At this point, inflation data holds little relevance in influencing the RBA's decisions on adjusting the cash rate. Despite major economists utilising the data to predict changes, the past 12 months have demonstrated the lack of consistent scientific basis behind the RBA's actions.

In fact, Michele Bullock has asserted that achieving the RBA's inflation target of 2-3% requires an increase in unemployment. The RBA’s objective can be accomplished by creating financial pressure on businesses through interest rate increases, compelling them to reduce staff numbers. The most direct method to achieve a higher unemployment rate is to raise operational costs to a level where immediate cost-cutting measures become necessary. While other cost reduction strategies may have a time lag, redundancies have an instant impact on a company's profit and cash flow.

Do you think the RBA still has a few more rate rises to go?

Consequently, more rate increases are on the horizon to drive up unemployment rates. The upcoming rounds of rate hikes will primarily focus on businesses' debt, but as a byproduct, consumer home loans will also be affected. Whilst inflation is dropping, it’s moving at a snail’s pace - therefore, the RBA may need to accelerate inflation movement by initiating another cash rate increase in August. There may be a second cash rate move in September or October before a pause heading into the Christmas period.

During periods of lower inflation, what opportunities might borrowers have in terms of securing favourable mortgage terms and rates?

Borrowers won't experience any advantages from inflation in the foreseeable future.
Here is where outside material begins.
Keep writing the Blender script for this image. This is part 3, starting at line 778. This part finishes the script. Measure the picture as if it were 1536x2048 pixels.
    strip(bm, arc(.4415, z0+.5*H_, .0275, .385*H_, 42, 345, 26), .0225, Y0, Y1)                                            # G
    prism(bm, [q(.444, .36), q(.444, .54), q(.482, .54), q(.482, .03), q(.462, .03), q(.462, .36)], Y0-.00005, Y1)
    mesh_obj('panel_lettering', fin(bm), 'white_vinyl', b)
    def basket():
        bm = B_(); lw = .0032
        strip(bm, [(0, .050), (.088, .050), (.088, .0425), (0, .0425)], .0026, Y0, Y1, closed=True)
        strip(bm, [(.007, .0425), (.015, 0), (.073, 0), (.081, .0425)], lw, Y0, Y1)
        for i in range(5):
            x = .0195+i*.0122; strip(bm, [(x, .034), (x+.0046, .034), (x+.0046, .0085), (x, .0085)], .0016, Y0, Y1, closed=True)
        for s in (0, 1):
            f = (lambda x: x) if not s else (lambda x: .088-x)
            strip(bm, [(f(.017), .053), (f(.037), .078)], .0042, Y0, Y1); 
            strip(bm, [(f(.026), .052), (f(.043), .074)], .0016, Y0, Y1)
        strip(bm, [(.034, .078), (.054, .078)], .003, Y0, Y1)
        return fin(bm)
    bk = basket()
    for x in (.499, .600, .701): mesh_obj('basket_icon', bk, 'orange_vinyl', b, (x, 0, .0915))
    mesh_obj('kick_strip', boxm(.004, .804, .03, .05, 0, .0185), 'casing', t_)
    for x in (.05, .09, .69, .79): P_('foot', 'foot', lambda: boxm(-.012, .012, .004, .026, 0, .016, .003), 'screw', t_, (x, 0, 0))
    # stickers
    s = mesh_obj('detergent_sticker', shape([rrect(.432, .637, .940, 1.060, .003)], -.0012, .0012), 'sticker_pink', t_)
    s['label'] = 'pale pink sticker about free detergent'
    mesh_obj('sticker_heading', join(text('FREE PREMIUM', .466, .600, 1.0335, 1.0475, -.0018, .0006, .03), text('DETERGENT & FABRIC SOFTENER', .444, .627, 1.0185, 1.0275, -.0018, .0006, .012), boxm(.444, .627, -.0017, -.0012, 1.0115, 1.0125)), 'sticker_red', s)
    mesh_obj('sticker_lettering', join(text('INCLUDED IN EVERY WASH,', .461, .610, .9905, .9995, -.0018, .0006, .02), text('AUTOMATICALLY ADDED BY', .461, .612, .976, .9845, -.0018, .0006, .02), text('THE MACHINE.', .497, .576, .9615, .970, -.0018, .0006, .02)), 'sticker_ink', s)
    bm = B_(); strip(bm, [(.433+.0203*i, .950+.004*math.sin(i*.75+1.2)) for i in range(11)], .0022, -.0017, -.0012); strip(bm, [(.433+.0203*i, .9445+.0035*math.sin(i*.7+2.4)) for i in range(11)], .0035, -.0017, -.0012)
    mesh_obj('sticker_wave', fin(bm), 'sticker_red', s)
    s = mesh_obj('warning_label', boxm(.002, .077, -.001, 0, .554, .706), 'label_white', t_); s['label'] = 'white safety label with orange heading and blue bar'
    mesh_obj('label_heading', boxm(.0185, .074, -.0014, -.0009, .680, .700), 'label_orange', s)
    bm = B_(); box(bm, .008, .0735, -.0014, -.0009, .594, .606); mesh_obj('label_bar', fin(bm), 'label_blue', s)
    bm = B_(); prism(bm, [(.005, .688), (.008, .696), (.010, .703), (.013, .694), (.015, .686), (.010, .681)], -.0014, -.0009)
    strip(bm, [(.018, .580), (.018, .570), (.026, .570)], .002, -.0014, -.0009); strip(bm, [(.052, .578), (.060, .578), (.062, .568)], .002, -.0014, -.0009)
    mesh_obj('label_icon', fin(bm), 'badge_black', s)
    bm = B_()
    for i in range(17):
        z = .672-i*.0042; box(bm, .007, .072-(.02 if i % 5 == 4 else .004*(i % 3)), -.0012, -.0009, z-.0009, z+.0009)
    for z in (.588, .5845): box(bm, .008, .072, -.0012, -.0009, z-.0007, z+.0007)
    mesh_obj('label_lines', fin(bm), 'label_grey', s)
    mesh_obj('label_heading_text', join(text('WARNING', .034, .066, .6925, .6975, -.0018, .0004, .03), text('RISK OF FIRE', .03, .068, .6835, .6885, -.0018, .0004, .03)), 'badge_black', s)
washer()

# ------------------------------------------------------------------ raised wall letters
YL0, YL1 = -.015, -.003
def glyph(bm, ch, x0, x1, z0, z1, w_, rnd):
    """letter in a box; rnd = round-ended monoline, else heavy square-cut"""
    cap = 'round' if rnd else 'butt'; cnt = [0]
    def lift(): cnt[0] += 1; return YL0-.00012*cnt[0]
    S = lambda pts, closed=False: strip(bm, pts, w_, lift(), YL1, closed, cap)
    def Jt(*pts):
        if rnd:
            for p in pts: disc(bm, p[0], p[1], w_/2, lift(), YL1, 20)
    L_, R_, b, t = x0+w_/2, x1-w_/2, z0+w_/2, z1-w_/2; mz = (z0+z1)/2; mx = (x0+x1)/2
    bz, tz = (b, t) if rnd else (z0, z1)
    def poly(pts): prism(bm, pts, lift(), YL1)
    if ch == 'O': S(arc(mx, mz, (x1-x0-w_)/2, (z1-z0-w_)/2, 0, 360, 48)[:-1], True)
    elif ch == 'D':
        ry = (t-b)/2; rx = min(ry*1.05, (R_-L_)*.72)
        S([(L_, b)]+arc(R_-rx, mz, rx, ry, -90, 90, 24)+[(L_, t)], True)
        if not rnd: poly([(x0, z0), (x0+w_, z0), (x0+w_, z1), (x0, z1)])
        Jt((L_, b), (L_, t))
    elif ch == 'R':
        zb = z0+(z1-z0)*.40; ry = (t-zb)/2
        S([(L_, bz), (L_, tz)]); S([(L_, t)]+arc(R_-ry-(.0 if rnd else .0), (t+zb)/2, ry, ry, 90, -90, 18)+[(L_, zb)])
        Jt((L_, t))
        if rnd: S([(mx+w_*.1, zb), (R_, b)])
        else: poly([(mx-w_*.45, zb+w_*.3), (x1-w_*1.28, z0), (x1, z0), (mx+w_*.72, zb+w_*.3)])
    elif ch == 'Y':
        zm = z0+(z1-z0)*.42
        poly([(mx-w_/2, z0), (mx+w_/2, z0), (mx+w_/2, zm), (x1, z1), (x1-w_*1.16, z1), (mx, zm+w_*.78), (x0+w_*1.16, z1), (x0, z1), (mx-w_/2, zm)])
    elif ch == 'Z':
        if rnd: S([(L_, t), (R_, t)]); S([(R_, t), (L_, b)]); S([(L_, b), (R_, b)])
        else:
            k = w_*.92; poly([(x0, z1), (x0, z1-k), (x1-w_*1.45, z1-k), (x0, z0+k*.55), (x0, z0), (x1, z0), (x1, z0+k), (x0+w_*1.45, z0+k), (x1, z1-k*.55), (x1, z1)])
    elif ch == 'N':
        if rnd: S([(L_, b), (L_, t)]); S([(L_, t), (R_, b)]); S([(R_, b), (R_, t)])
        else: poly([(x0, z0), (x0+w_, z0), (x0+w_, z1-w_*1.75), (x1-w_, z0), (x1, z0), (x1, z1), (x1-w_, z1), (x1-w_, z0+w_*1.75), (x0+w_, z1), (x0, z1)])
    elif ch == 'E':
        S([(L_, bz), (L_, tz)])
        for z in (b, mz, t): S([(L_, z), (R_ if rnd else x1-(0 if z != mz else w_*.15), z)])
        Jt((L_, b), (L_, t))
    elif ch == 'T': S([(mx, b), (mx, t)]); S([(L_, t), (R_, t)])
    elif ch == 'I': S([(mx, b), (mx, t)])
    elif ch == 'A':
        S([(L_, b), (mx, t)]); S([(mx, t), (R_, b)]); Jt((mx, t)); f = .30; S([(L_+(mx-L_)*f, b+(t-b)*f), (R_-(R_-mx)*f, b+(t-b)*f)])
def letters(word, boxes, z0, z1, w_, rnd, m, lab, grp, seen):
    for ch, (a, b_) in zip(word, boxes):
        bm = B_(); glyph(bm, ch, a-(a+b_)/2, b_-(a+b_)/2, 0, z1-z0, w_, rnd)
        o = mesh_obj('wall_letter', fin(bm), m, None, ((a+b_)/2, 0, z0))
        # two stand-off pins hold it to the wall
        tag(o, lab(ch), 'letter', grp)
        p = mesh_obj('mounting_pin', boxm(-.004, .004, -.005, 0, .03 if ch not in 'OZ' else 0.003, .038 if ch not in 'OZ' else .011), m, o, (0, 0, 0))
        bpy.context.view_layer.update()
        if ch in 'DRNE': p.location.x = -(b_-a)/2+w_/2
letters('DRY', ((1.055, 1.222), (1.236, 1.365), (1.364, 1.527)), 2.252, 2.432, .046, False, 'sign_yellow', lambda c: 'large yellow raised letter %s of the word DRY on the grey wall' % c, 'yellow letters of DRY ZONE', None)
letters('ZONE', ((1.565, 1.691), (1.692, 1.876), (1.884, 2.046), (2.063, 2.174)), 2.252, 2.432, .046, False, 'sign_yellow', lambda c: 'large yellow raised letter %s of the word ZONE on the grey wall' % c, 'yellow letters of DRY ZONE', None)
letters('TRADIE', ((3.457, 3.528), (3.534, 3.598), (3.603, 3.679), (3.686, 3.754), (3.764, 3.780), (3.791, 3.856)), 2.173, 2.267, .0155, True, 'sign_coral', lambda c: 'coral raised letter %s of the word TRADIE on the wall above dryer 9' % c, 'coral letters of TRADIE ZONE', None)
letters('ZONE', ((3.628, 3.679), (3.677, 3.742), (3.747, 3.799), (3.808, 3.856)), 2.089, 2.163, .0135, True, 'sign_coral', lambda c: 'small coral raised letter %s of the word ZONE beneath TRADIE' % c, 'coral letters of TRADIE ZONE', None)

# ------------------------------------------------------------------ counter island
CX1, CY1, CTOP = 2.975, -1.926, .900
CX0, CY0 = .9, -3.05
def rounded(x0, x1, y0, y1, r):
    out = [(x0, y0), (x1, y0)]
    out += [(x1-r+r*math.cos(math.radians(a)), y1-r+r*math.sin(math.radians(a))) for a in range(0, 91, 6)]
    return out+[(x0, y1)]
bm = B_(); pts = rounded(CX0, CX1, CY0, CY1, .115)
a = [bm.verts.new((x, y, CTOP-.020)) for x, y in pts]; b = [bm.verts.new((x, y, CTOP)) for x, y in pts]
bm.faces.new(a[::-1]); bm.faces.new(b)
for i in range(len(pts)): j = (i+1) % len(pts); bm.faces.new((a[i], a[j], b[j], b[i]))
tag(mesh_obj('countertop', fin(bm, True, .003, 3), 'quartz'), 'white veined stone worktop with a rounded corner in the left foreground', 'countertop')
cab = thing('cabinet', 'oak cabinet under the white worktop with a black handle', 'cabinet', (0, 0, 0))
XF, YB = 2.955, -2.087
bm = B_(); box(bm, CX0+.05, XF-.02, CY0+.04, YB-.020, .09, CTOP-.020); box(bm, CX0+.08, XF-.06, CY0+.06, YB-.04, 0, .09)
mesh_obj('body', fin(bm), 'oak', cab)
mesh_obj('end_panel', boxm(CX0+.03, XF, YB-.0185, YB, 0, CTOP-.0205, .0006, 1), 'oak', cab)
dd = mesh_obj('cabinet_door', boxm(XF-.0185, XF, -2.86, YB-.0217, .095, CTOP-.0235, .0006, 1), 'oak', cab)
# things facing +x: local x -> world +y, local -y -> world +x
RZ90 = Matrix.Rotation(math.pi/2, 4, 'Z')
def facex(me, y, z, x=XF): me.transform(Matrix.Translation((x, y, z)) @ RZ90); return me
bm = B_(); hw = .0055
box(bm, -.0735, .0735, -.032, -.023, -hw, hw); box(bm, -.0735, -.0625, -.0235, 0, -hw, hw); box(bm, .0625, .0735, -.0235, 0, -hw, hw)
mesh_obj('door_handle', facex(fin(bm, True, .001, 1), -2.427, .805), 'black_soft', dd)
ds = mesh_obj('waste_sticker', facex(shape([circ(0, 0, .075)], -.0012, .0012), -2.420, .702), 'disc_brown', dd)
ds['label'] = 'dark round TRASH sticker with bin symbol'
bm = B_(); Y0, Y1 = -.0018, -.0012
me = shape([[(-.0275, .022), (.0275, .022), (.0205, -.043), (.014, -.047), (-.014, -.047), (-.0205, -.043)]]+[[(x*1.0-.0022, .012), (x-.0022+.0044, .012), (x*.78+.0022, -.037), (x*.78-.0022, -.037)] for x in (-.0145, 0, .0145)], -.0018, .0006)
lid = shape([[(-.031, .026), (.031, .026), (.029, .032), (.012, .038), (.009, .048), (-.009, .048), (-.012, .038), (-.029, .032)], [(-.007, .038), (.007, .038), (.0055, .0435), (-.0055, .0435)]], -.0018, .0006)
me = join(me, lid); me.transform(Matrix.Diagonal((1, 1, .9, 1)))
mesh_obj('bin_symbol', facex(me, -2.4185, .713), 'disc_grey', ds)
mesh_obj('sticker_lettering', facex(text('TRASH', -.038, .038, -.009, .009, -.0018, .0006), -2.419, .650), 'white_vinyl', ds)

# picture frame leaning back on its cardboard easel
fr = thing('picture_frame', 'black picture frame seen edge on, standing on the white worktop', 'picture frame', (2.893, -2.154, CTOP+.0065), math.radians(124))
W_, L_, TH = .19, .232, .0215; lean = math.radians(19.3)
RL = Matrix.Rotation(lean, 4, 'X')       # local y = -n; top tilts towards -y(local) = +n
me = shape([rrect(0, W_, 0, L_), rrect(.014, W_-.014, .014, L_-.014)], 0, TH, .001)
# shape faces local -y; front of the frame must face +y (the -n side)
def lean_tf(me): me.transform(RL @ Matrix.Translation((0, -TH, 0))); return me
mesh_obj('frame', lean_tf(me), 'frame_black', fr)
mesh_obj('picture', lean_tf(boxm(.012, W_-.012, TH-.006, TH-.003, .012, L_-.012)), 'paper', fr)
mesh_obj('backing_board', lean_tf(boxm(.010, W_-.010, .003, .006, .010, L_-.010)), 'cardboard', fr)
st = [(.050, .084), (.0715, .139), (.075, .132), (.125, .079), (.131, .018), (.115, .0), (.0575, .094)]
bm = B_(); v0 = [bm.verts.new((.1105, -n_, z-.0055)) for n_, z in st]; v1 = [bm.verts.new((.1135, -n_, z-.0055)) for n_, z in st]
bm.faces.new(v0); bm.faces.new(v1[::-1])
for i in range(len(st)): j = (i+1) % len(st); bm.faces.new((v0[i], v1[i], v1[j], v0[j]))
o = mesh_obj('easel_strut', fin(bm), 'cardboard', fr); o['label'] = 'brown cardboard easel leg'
The cost-of-living benchmarks set by banks will remain unchanged for a considerable period. Until we have a prolonged period of stable low inflation, banks are unlikely to adjust their living expenses calculations or the HEM (Household Expenditure Measure).

However, there is a positive development where several lenders are reducing the serviceability buffer to 1% for dollar-to-dollar refinances through discretionary interest rate buffer reductions. This change is particularly beneficial for those categorised as "mortgage prisoners," as it enables them to refinance to more competitive interest rates.

How do you assess the potential impact of low inflation on the overall housing market, and what do you foresee in terms of housing demand and affordability?

During periods of low inflation, there is a noticeable surge in housing activity, encompassing not only buying and selling properties but also an increase in renovations, upgrades, and investments in furnishings. Australians take great pride in their homes, and when they have spare funds, they often choose to channel it into enhancing their living spaces. This trend is particularly pronounced due to the constant influx of migrants and a scarcity of both existing and new housing options, adding to the already high demand during inflationary times.

Surprisingly, property prices haven't sufficiently decreased to improve overall housing affordability, which is what one would typically expect when interest rates are increased. Despite this, the desire to own homes remains strong among Australians. In fact, in the last three months, more than 70% of new loan enquiries we’ve received have been from prospective buyers looking to make a purchase, with only 30% seeking refinancing options. This suggests that buyers can still afford to enter the housing market, despite the prevailing circumstances.

Do lower inflation numbers impact your recommendations for clients regarding fixed-rate versus adjustable-rate mortgages?

When engaging with clients, Australian inflation data is just a small piece of the larger conversation, especially considering that the RBA cash rate changes are influenced by various metrics. Our approach to making recommendations takes into account a broader perspective, encompassing international factors that can impact the Australian economy. For instance, we closely observe the movements of the US Federal Reserve and US inflation data, which can offer valuable insights into potential actions by our own RBA.

Presently, inflation is experiencing a rapid decline in the USA due to the recovery in production and the supply chain. However, despite inflation dropping to 3% in June, the US Federal Reserve has opted to keep its cash rate unchanged rather than reducing it. They seem inclined to maintain this stance until a stable inflation rate is established.

When making decisions that may have implications for our clients over the next 1 to 2 years, we understand that isolating one element, such as Australian inflation data, is insufficient. Instead, we consider a comprehensive range of factors to ensure well-informed and well-rounded recommendations.